Sulla base degli attuali schemi pensionistici, il rapporto Working Better with Age, promosso da OCSE prevede che il numero di persone over-50 inattive o pensionate che dovranno essere sostenute dai lavoratori potrebbe aumentare di circa il 40%, arrivando in aera Ocse a 58 su 100.

In Italia, Grecia e Polonia, entro il 2050 il rischio è nel rapporto lavoratore-pensionato di uno a uno o addirittura di più over-50 fuori dal mondo del lavoro che lavoratori.

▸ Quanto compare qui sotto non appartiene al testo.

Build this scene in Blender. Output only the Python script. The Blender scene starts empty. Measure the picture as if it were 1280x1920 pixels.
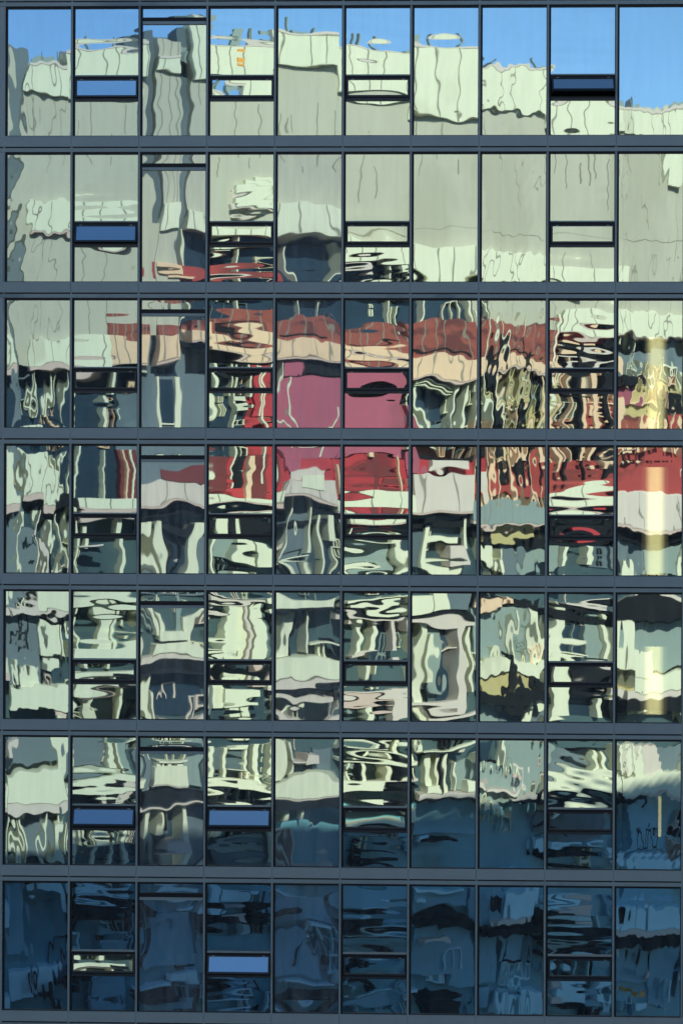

Ritardando l’età media in cui i lavoratori più anziani lasciano il lavoro e riducendo il divario di genere nella partecipazione della forza lavoro in età più giovane, l’aumento medio per l’area Ocse potrebbe essere ridotto al 9%. 

Il fatto che le persone vivano più a lungo, in salute migliore è un risultato da celebrare, ma un rapido invecchiamento della popolazione richiederà un’azione politica concertata per promuovere l’invecchiamento attivo in modo da compensare le sue conseguenze potenzialmente gravi per gli standard di vita e le finanze pubbliche.

La relazione sottolinea che sono stati compiuti molti progressi per incoraggiare i lavoratori più anziani a continuare a lavorare fino all’età di 65 anni, tuttavia in tutti i Paesi Ocse, l’età effettiva in cui gli anziani escono dal mercato del lavoro è ancora più bassa oggi rispetto a 30 anni fa, nonostante un numero maggiore di anni rimanenti di vita.

L’uscita dal mondo produttivo prima è spiegato da; una combinazione di scarsi incentivi a continuare a lavorare in età avanzata, la riluttanza dei datori di lavoro ad assumere e trattenere lavoratori più anziani e dagli investimenti insufficienti nell’ occupabilità per tutta la vita lavorativa.

Il rapporto indirizza verso; maggiore flessibilità nell’orario di lavoro e migliori condizioni di lavoro per promuovere una maggiore partecipazione a tutte le età, infatti un lungo orario di lavoro dissuade le persone anziane dal lavorare più a lungo e impedisce ad alcune donne, che tornano dalle pause di educazione dei figli, di perseguire carriere lavorative più lunghe, inoltre cattive condizioni di lavoro in giovane età possono portare a cattive condizioni di salute e al pensionamento anticipato in età avanzata.

La strada da percorrere; investire nelle competenze dei lavoratori più anziani, molti mostrano livelli più bassi di prontezza digitale rispetto ai loro figli e nipoti (l’Italia è agli ultimi posti) e partecipare molto di più alla formazione professionale a volte esclusivo appannaggio dei lavoratori più giovani.